June 2022 Archives

My history of computing

A twitter meme passed by today:

People 35 and older: when did you first have a computer in your home? - @thisone0verhere

That's me.

The first computer in my home was a TRS-80 Model II, purchased in or around 1981. Dad had a degree that involved doing a lot of statistics, had learned how to do that using computers (SPSS 1), and thought being able to do that at home would be pretty nifty. This computer was one that loaded programs on cassette tape, which meant running it required three outlets. The day it showed up, we sat it in the middle of the living-room and spread cables everywhere.

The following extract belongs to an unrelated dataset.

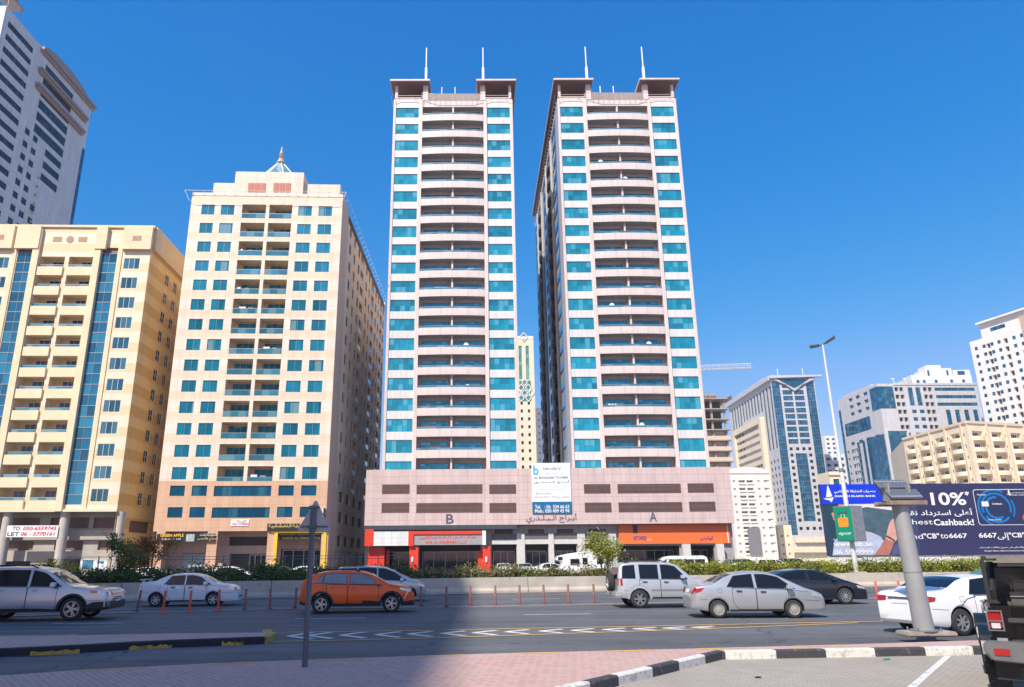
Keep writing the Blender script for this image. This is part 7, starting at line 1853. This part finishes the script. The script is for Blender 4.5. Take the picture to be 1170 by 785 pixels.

It came with a Space Invaders game, which was cool.

Computer number two was a Commodore that definitely was not the 64. It was also a business machine. I think that was 1984ish.

Computer number three was an IBM PC, the kind with two floppy drives. It didn't last that long.

Computer number four was an IBM XT, the kind with a 10MB hard drive in it. So fancy. I played a lot of Wizardry on it. I definitely wrote a few school papers using it and a long-forgotten word processor named Xywrite. This was the era when I discovered dialup BBS systems, and what passed for social media at the time. This was also the first technically internet-connected machine, because I was able to use SLIP and the university modem pool to talk to the internet. I was using the IBM XT as a serial console into a terminal server rather than terminating the TCP/IP itself.

Number five was an IBM 386-based machine of some kind (with the math coprocessor). This had WordPerfect 5 on it, complete with the famous blue screen and keyboard hotkey template. This also ran Windows 3.1, and also never terminated a TCP/IP connection that I know of.

The first computer I ever bought for myself was a 486/33 DX, which I got shortly before college (which cost $3K in 2022 dollars). This was my first computer to run a native TCP/IP stack, though that had to wait until my first apartment and an Ethernet card (a 3Com card). It never ran WiFi, but that's because it didn't need to.

Dad had everything to do with why I had a computer in the home as early as I did. He was writing FORTRAN on punchcards before I had words. I believe he was still using some 16-bit FORTRAN right up until he retired. Statistics likes computers!